You know, in almost every one of these cases of mass shootings, it's the same pattern. A young man, troubled, reclusive, almost always involved in some kind of violent entertainment media gets guns and then kills a lot of people. We have got to stop it.

CROWLEY: There's a lot here I wanted to ask you about, and I want to move on to Senator Chuck Hagel, a man you know. We are led to believe that he may be the person that President Obama wants to lead the Defense Department when Secretary Panetta leaves. You may know that a number of Jewish organizations and some folks up on Capitol Hill have objected already to the idea of Hagel saying he has had a number of anti-Israeli votes, that he has said things they perceive as anti-Israeli.

Has Chuck Hagel in your opinion disqualified himself because these various stances from becoming Secretary of Defense?

LIEBERMAN: I wouldn't -- I served with Chuck Hagel. I worked with him on some things. I like him and I respect him. I wouldn't say that his votes disqualify him. But if I were in the Senate on the Armed Services Committee and he was nominated, I would have some really serious questions to ask him, not just about Israel, but to me, the most significant foreign policy challenge for President Obama and our country and the world in the next year or two is Iran and it's nuclear weapons program. Chuck Hagel has had some very outlying votes on that. He's been...

CROWLEY: He's wanted to establish communication with Iran.

LIEBERMAN: Yeah, he's been consistently -- I think in that sense anybody who has tried to communicate with Iran has run into a brick wall, and Chuck Hagel has consistently been against economic sanctions to try to change the behavior of the Islamic regime, the radical regime in Tehran, which is the only way to do it short of war.

So, in fact, as I look at Chuck Hagel's positions on Iran, they seem to me to be quite different than President Obama. Now, President Obama obviously has earned the right to nominate whoever he wants, but I think this will be a very tough confirmation process. I don't know how it would end, but there are reasonable questions to ask and that Chuck Hagel will have to answer.

CROWLEY: And finally in our last minute I need you to solve the fiscal cliff problem, but specifically we all know that the speaker left. He couldn't get his caucus to join him on his backup plan, and he said "hey, Mr. President and Senator Reid the majority leader in the senate, it's up to you to fix this." What is Senator Reid's next move? Should Mitch McConnell get into this? How does this play out?

LIEBERMAN: Well, Candy, I will tell you in the aftermath of House Republicans rejecting Speaker Boehner's so-called Plan B, it's the first time that I feel that it's more likely that will go over the cliff than not. And that -- if we allow that to happen, it will be the most colossal consequential act of congressional irresponsibility in a long time, maybe ever in American history, because of the impact it will have on almost every American -- taxes up, programs cut, probably sending us back into a recession.

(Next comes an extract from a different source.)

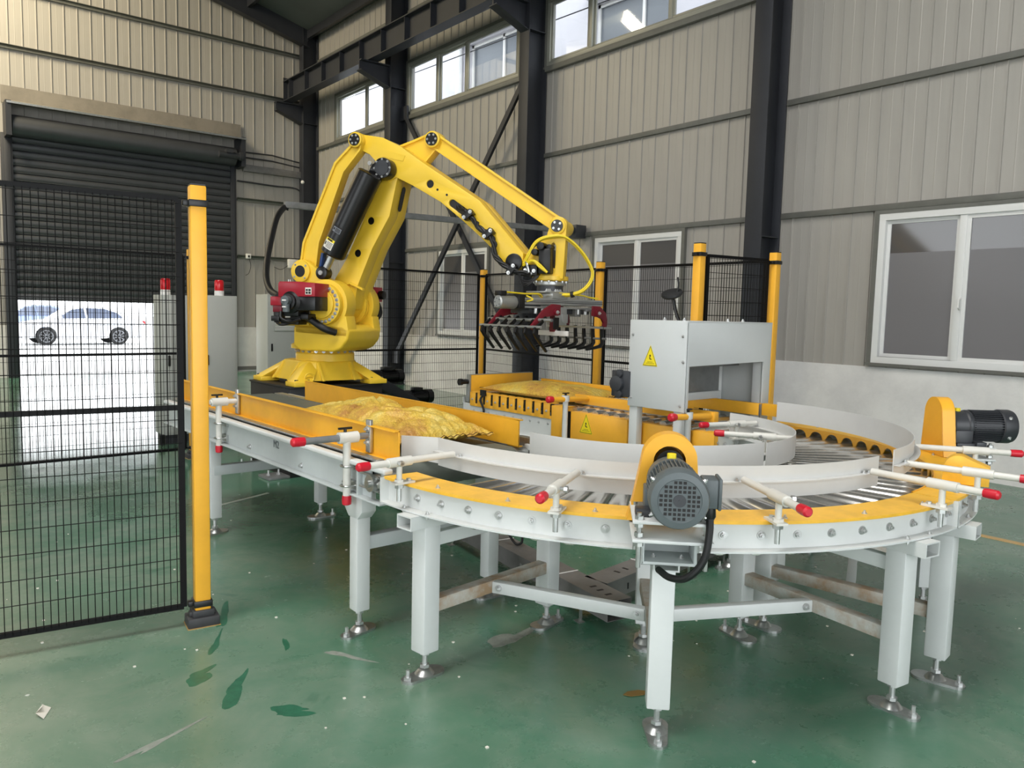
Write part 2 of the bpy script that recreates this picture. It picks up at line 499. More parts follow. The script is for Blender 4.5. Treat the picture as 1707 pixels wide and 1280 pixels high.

So the ball is now clearly with the Senate. Senator Reid and Senator McConnell have the ability to put this together again and pass something. It won't be a big, grand bargain to take care of the total debt, but they can do some things that will avoid the worst consequences going over the fiscal cliff.

I can tell you that talked to a lot of Republican colleagues in the Senate who are favorably inclined toward the idea it to protect the middle class from the tax cuts, let's raise taxes on people over 250,000, and let's stop those terrible cuts in defense, homeland security, education, et cetera.

CROWLEY: Not much time left.

Senator, after 24 years in the U.S. Senate you are retiring, but you still have work to do. So I'm not going to say good-bye to you now, because I imagine we might speak to you again before the end.

LIEBERMAN: We might. You see all of this. I told my colleagues they're just doing it to make sure that those of us who are retiring this year work every last day of our term. We're going to spend New Year's Eve here I believe.

CROWLEY: Thanks for the cheery note. Thanks so much, Senator Lieberman. Good to see you.